The prosecution suggested that it was that obsession that ultimately led Simpson to his wife’s condominium on June 12, 1994, and to murder.
Continually returning to the image of Simpson as a bomb with an ever shortening fuse, Darden suggested that the detonation finally occurred on that balmy summer night.
Darden said rage began building inside Simpson early that afternoon following quarrels with Nicole and the new woman in his life, model Paula Barbieri. Less than four hours later, Simpson arrived at an evening dance recital for his daughter, where witnesses described him as looking angry and sullen.
After the recital, Darden noted, the Brown family snubbed Simpson, declining to invite him to a celebration at the Mezzaluna restaurant.
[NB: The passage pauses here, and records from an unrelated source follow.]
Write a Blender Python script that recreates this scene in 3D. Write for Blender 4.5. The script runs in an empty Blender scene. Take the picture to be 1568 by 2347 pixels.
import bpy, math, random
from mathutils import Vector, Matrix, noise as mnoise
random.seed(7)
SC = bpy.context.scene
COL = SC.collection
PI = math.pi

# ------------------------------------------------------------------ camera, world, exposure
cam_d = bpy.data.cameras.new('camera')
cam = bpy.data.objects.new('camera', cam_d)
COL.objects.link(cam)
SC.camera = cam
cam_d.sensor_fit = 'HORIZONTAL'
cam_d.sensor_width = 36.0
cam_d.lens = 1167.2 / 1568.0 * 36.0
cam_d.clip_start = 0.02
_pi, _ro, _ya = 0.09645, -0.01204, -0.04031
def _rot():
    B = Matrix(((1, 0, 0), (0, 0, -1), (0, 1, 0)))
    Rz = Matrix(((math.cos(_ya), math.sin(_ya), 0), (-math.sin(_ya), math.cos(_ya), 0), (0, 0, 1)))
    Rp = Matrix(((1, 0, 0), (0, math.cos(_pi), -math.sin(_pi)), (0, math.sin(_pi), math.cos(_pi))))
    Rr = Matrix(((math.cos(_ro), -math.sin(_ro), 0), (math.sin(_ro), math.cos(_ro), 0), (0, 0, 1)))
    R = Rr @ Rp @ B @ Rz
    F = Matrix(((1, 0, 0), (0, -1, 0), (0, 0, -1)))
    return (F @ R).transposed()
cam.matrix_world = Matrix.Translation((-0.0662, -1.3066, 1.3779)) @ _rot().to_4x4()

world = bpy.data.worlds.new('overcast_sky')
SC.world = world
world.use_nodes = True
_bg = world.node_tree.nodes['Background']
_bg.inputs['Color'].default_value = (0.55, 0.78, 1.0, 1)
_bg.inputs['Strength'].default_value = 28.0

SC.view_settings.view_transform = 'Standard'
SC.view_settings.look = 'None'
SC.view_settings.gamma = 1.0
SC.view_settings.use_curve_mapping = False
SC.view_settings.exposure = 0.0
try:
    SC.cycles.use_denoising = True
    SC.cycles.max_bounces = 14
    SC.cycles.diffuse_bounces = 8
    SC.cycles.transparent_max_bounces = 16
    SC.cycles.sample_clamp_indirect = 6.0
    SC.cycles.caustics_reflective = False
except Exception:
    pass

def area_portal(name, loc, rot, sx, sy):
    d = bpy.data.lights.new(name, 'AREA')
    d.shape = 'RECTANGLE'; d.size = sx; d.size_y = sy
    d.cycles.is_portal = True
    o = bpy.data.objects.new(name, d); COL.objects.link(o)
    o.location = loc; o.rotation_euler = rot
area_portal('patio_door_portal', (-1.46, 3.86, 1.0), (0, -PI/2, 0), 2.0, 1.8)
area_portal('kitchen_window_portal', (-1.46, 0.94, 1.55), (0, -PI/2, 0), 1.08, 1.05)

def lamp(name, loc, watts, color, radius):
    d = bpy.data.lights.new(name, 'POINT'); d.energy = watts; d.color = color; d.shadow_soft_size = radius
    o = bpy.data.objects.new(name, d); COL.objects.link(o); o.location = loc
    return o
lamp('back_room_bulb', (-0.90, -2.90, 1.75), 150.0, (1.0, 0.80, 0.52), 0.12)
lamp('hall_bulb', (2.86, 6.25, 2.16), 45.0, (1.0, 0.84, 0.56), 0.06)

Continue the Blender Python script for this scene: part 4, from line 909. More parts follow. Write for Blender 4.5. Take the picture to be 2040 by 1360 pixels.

And that, Darden said, finally drove Simpson to hatch his murder plot.
Darden said Simpson prepared for what was to come, returning home to his Brentwood mansion and changing from the casual shirt and dark trousers he wore to the recital into the dark exercise clothes he wore later that night.
Darden said what happened next was swift and well planned.
“He stabs this woman right in the neck,” Darden said. “. . . He releases all this rage and anger during this homicidal fit he was having.”
To cap his emotional presentation, Darden propped up before jurors full-color photographs showing Nicole Brown Simpson and Ronald Goldman smiling and healthy before their murders.
At the same time, an overhead projector showed pictures of their bodies lying in pools of blood at the crime scene.
Upon seeing the dramatic juxtaposition of the photographs of his son in life and in death, Ronald Goldman’s father, Fred, sobbed audibly, shaking so hard that the courtroom bench rocked. Three jurors appeared to be on the verge of tears.
“He’s a murderer,” Darden said dramatically of Simpson. “He is also one hell of a football player, but he is also a murderer.”